I am using 0402 nominally 10k\$\Omega\$ NTC thermistors that are soldered onto a flex PCB which is then adhered to the point of interest in an Alumina based thermal adhesive.

The thermistors have been working properly through temperature cycling from room temp to 85C many times over the past year. The points of interest are cooled by forced air when in use.

Suddenly, several of the thermistors have begun failing by reading a nominal resistance between 13k\$\Omega\$ and 17k\$\Omega\$ leading to obviously wrong temperature measurements across their use range. I removed the failed ones to look for visible cracking due to thermal shock, but I don't see anything.

After going through many avenues as to figure out what is causing this problem, I am still stumped.

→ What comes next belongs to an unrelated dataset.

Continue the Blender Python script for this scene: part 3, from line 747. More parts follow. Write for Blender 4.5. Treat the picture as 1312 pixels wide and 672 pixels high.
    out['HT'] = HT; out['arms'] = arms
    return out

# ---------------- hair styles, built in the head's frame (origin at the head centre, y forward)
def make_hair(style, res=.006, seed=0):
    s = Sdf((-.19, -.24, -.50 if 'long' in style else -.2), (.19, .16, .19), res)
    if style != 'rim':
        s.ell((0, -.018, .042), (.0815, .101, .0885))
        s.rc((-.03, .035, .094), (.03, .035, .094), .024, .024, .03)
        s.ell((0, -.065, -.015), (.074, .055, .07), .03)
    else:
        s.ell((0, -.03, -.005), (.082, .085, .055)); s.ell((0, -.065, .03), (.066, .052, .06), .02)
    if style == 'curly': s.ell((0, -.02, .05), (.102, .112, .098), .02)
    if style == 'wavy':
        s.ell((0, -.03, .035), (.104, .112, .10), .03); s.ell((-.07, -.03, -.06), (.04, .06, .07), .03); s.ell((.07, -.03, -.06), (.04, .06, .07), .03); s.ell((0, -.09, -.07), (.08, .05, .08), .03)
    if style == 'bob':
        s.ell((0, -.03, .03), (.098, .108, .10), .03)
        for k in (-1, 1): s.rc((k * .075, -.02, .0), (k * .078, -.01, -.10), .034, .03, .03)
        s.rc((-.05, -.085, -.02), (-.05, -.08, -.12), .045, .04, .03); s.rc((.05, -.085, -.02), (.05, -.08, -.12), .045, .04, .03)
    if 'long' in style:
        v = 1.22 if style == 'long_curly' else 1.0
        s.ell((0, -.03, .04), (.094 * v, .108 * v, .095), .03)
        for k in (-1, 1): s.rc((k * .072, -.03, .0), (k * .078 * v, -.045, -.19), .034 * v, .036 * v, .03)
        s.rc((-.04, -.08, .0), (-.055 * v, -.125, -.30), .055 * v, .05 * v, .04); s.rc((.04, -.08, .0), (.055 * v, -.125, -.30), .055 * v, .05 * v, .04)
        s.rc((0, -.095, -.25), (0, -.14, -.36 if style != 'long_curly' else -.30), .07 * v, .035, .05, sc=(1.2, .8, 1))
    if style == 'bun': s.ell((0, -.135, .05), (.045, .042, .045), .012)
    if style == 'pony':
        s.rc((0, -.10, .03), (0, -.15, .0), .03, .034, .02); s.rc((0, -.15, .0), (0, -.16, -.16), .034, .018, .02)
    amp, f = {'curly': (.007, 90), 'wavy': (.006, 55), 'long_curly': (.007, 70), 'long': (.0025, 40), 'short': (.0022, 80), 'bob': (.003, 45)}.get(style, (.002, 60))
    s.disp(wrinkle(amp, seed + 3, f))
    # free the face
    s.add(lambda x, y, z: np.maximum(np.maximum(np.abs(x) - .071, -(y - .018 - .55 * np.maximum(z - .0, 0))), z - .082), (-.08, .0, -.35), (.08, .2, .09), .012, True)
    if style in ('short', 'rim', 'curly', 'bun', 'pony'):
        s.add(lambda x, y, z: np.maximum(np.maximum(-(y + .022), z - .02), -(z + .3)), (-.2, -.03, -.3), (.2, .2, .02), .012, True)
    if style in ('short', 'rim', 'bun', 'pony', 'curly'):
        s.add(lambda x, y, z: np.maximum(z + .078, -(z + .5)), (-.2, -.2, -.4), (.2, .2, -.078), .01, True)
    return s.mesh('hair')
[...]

I know all parts have a mean time before failure, but I am nowhere near that, and clearly something is expediting their failure time. There is no shock nor vibe in the system so what else causes thermistors to fail once installed and in use over time? Corrosion? Leakage paths in the thermal adhesive?

Best Answer

Three possibilities come to mind:

It could be that the thermal epoxy has attacked the exterior potting of the thermistor.

It could be that the thermal compound has a different coefficient of expansion than the thermistor leading to mechanical stress on the thermistor.

It could be that the exterior potting material on the thermistor is defective leading to moisture ingress.